If, as I imagine, Shell keeps a similar number of contractors off the books to keep the head-count down, the profit per head is about £70k. If you earned £70k as profit in a business, you probably wouldn't expect to be sand-bagged with a windfall tax by a starving Chancellor. There is also some truth to Shell's defences, "We can't invest profits if we can't keep them", and "We don't profit from petrol, it's tax which is hammering consumers." And nobody gave Shell a handout when the oil price fell below $10.

What is more interesting about Shell's results is this: they didn't publish their reserves. Memorably, they've been known to publish the wrong numbers, but none at all? The most Shell have revealed is that in 2007 they discovered 1 billion barrels of new "resources", including 11 "material discoveries". A field of well under 100 million barrels of "resource" is now material? How have the mighty fallen!

A billion barrels of "resources" means very little. It is not a reserve, it could indicate something or nothing. It's a quantity of petroleum which might or might not be recoverable. Usually less than half of any oil field is actually produceable.

How does this stack up? In 2006 Shell added 2 billion barrels of oil equivalent (i.e. oil + gas) to their "resources". During 2007 they produced almost 1.2 billion barrels of oil and gas. However you look at it, Shell did far worse than in 2006, they have not replaced last year's production, and they are not revealing the actual reserve data.

This is ugly if one of the best explorers just can't find any more conventional oil. And Jeroen Van der Veer, Shell's boss, commented only last week that the world looked set to reach peak oil by 2015. This is not so much joined-up thinking as joined-up consequences.
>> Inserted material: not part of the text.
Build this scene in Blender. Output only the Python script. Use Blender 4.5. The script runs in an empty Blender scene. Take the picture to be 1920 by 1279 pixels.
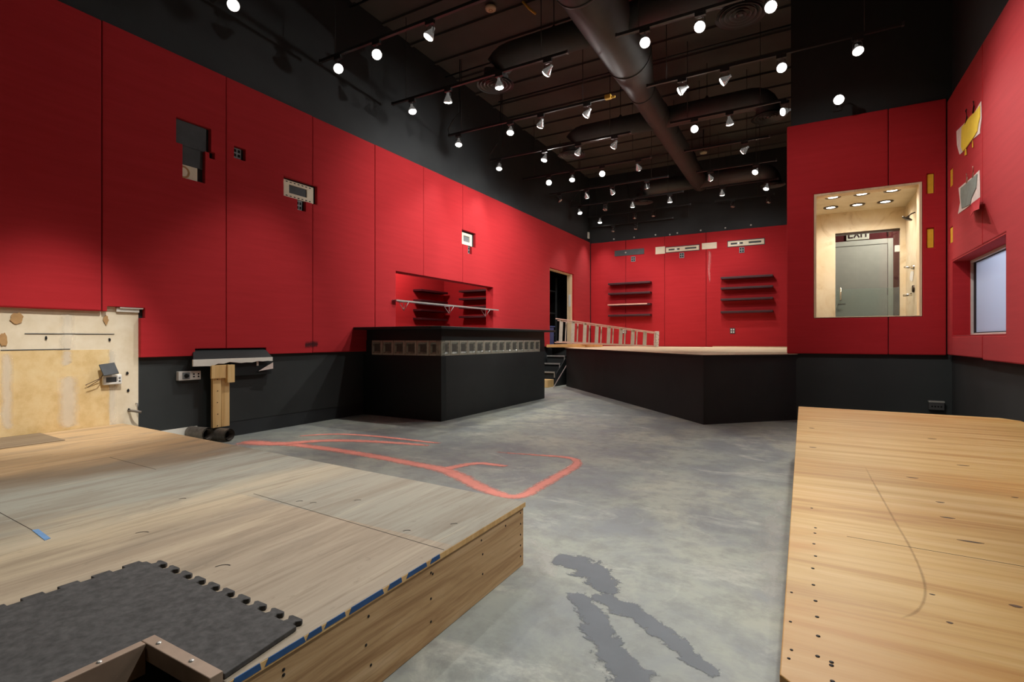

And don't expect anything better from the other majors - they're all in the same boat. There is nowhere left to look. There are few spots left in the world where a billion barrel field could be hiding. Those few spots are increasingly closed to foreigners as a predictable wave of resource nationalisation sweeps through the industry. Shell not only failed to find much in 2007, Putin even forced them to sell back what they'd already found in Sakhalin-2.

But Shell can't postpone the evil reporting day forever. Eventually it will have to make its annual statement to the American authorities, which must include reserves data. That could make woeful reading.